The WSESU “in some ways [is] a textbook example of what could be a fast-tracked move to consolidation and become a district,” Glejzer said. He said some of the district's schools “already share substantial resources.”

“We're really only one step away from a district as it is,” in terms of “how we share resources around Special Education,” and other programs, Glejzer said.

He noted, though, that “one effect is there would not be a Putney School Board.” There would, instead, be one supervisory district board. Glejzer noted that the district is “where all the budgetary pieces would happen.”

Putney could have an advisory board that, Glejzer said, “would function like our school board does now in terms of its relationship to the town and the community, but it would not have a budgetary function.”

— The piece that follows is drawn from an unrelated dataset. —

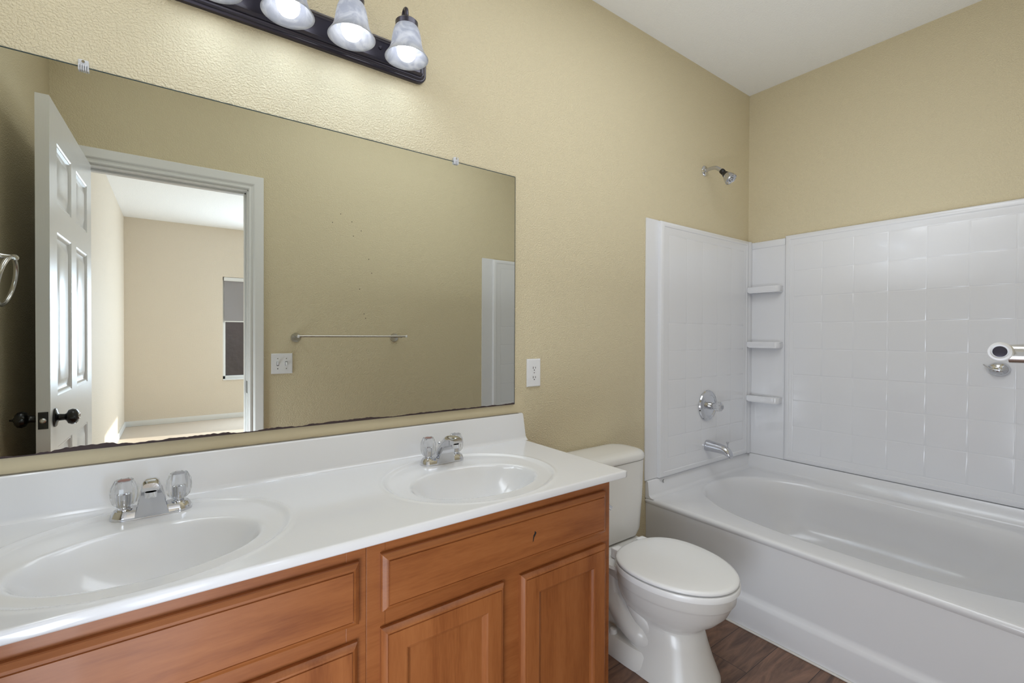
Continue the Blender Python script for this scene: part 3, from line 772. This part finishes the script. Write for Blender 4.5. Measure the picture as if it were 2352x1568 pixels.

Although Putney would have a representative to the putative advisory board, “Brattleboro, being larger, would have three” representatives, Glejzer noted.

He said all towns in the WSESU district have each agreed to form a study group, and decide by Town Meeting if they want to “go for early adoption.”

“It's a very fast timeline,” Glejzer admitted.

He also said for the district to adopt the fast-track consolidation, all towns in the district must unanimously decide.

“If one town in a district [votes 'no'], then none of us can do this,” Glejzer said.

A question of choice

School Board member Christopher Irion said his initial concern was “oh no, we're going to lose the school board,” but he realized “all we're really doing is separating out the financial purview” over the school, and giving it to the central committee.

School Board Chair Alice Laughlin said she was not so sure of Irion's assessment.

“That's debatable,” she said.

“Much of the [school] control is driven by finance,” Selectboard member Josh Laughlin noted, and said that “people's concern is that, for example, we choose to have all the extras that we have.”

“What happens if the district at large says, 'we don't want all these extras,'” he asked.

Another point of concern to some residents is to which schools their children would go under Act 46.

“We choose to not send our children to BAMS,” Glejzer said, referring to the Brattleboro Area Middle School. In Putney, seventh- and eighth-graders attend Putney Central School.

Glejzer said “right now,” district school administrators, including WSESU Superintendent Ron Stahley, say “'every school is individual, every school has its character,' so that language is very much there, and I believe them, but what other folks who are pushing back against this quick consolidation are saying is, 'but you don't know.'"

The example Glejzer said the opponents offer is schools closing.

“That's [the] danger in becoming just an advisory board,” School Board Vice-Chair Dylan Devlin said.

Josh Laughlin asked how changes to the school's population will “play out for consolidation.”

“There's been this question in Putney for a long time of how dramatically is our student population going to drop,” Josh Laughlin said.

“It hasn't dropped as dramatically as had initially been proposed,” he noted, “but [the population] is significantly less than it was 20 years ago.”

Laughlin said his concern was if population decreased in 10 years, “are we likely to send our seventh-graders to BAMS?"

“Proponents say you have some protection in the district,” said Putney Central School Principal Herve Pelletier. As it is now, he said, a drop of 30 students in Putney would have a great effect “on our ability to do business,” but a district-wide loss of 30 students “is relatively minor.”

Josh Laughlin wanted to know if Act 46 “guarantee[d] school choice of any sort.”

“The district gets to define what 'school choice' means,” Pelletier said.

What are we deciding?

Glejzer noted there are “possible court objections” to aspects of Act 46, but school boards “have to go forward with what you have in front of you.”

“The state could make different decisions later on,” he said, adding, “you can't wait until they do that.”

One of the benefits of Act 46 the Legislature touts is that, by consolidating school districts, schools can manage declining enrollment and increased student need by becoming more efficient with staffing and expenses.

“I would love to see the draft plan of the alleged efficiencies and really see what that means,” Pelletier said.

“We're perhaps quite different from many schools in the state of Vermont,” Alice Laughlin said. “We're able to offer, in a school of 170, things a school of 20 or 15 can't offer,” she added.